Apology

This is something I’ve had on my mind for a few weeks now, but I feel it’s time to do it.

You know the old sayings: Open mouth, insert foot!… or … Don’t bite the hand that feeds you!… or “You will have many opportunities in life to keep your mouth shut: You should take advantage of every one of them.”(Thomas Edison) .. and the most famous of all, “If you can’t say anything nice, don’t say anything at all.”

On my blog, I express a lot of things – hurt, anger, fear, stress, happiness… – you get the gist. A lot of times, I type and hit publish before I even cool down from the event and think reasonably and logically. It’s a fatal flaw of mine, as I do it in real life much faster, and that’s not a good thing.

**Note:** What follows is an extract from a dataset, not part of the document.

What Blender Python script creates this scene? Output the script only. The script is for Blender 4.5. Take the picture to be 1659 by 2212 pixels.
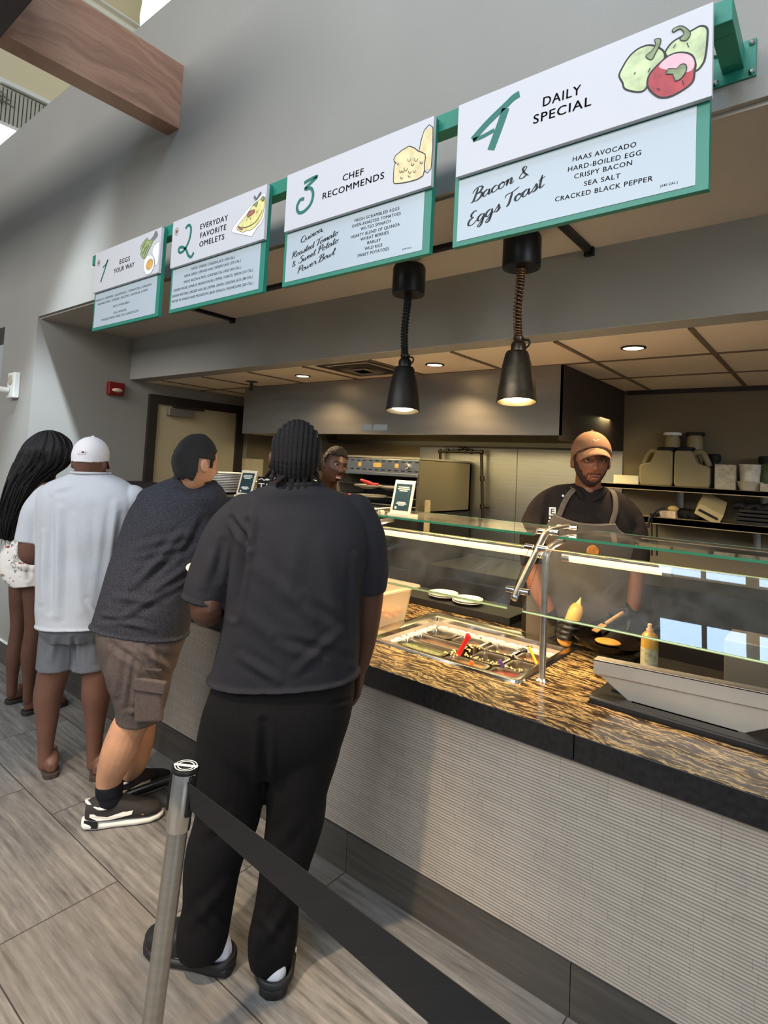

When July came, I was under an enormous amount of stress with school and all. I can’t handle classes that are crammed into 8 weeks for something I take an entire semester to comprehend. Add the fact that my baby was turning ONE! and a few other things, I think all of my pump frustrations were just the first and easiest thing I could get mad about…. and I felt that I needed to vent or complain or whatever… and I was wrong.

I feel that I need to apologize to Karrie, Amanda, and Medtronic for my actions. The way I handled my frustrations was wrong and unprofessional, and didn’t need to be a public matter at all. I do believe they have a very good insulin pump and the CGM does work very well for some. The opportunity that they gave to me to blog for them was an amazing honor to do, and I messed up royally in the end. My actions were unappreciative -which is completely wrong because I do appreciate everything they did for me, and I’m sincerely sorry for what I did and how I handled things. I can only hope that they can forgive me.

I want to be a good blogger. I don’t want to be a hot-headed blog-off-the-anger-cuff blogger who inappropriately bashes things or people. I want to be a cool, calm, collected blogger who represents pure, honest, needed information, not random rants caused by my own irritability.